Un trabajo similar a El sermón de La Victoria realizó en la segunda parte del libro, “Tres disparos”, donde incluye tres crónicas sobre la guerra de Malvinas publicadas por primera vez en el diario Clarín. Como en Noticias secretas de América y Rosa de Miami, Belgrano Rawson lleva al plano literario una investigación periodística sobre un hecho histórico. Durante días recorrió las islas del lado de la posesión argentina, observando los restos de la guerra: borceguíes, cacharros, cartuchos, etc. Los tres disparos hacen referencia a diversos ataques: un misil argentino a una fragata inglesa, un morterazo inglés que da muerte a tres soldados argentinos y, en el maravilloso “La casa de John” (una de las mejores historias que se escribieron sobre la guerra, por el fraseo, el punto de vista, la solidez de los personajes), cuenta el estampido de un cañonazo inglés dentro de la casa del maestro de la isla, dando muerte a tres mujeres cercanas.
Vamos fusilando mientras llega la orden no es un libro más en la obra de Belgrano Rawson. Es un libro síntesis, una muestra centrífuga, una pastilla concentrada que contiene todas las propiedades de su universo: narración excepcional, imaginario cinematográfico, diversidad de territorios, anclaje histórico-real; relevancia de la verdad ficcional sobre la verdad documentada.
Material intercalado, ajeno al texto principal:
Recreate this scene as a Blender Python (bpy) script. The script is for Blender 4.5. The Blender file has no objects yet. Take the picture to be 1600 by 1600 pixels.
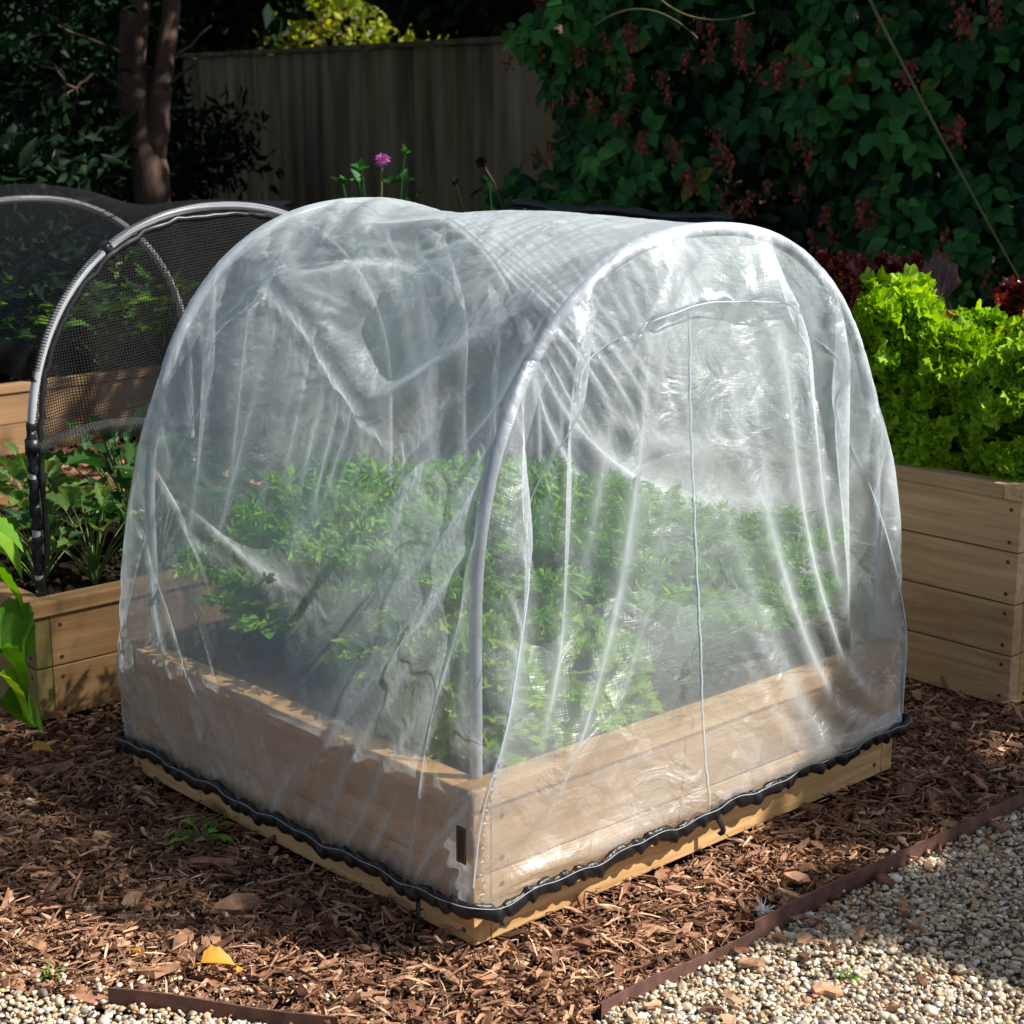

Tanto los cuentos como las crónicas que incluye podrían ser parte de una antología personal; una de esas recopilaciones que arman autores y editores para introducir a nuevos lectores. Vamos fusilando... tiene el plus de la novedad, dejando potencialmente satisfechos a los neófitos y a sus lectores habituales, que –según advirtió el escritor en varias entrevistas– de ahora en más deberemos conformarnos con las relecturas.